#NYFF 2014: ’71
’71 played last night, and screens again tonight, at the 52nd New York Film Festival. Roadside Attractions will release the film theatrically next year.
No bones about it: ‘71 is a boiling-hot piece of action cinema. In this whiz-bang thrill-ride debut, filmmaker Yann Demange not only demonstrates a sublime understanding of the mechanics of chasing people through physical space, but also makes a worthy stab at a shoot-em-up that’s not entirely insulting to the historical and/or political brain. Jack O’Connell stars as a British soldier named Gary, stranded for a night in Belfast after a crowd-control intervention goes desperately wrong (to get an idea: imagine cute kids running around with rifles). A confluence of warring forces—his platoon, the hard-line Irish Republican separatists, the more conciliatory Protestants and a few covert agents from the UK—all mobilize to get their hands on Gary as he bewilderedly limps from place to place in the city’s dark crevices.

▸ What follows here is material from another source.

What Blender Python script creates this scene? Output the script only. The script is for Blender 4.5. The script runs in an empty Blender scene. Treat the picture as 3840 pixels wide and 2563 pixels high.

The plotting is old-school, but the choreography of violence is swift, abrupt, discomfiting. Gary’s training allows him to suffer a truly grotesque, Mel Gibson-like amount of personal pain, including being exploded in a botched bombing—coordinated by the British government and the Protestants. The growing obviousness of his pawn status dominates the film’s second half, and the eternally shifting loyalties of seemingly every character—a Catholic doctor who takes him in and helps him, or a hotheaded teen who’s never killed before—keeps the film, at a minimum, highly entertaining. But pick it apart and it makes sense that ’71 could only be based on a fictional incident. The weighty tone and the endeavor to give all sides their own cold-blooded rationale in rhythm smacks of Nolan or Inarritu. The Republicans come out short, but the British turn out the most sadistic in their imperium—leaving the young hero shaking his head with questions.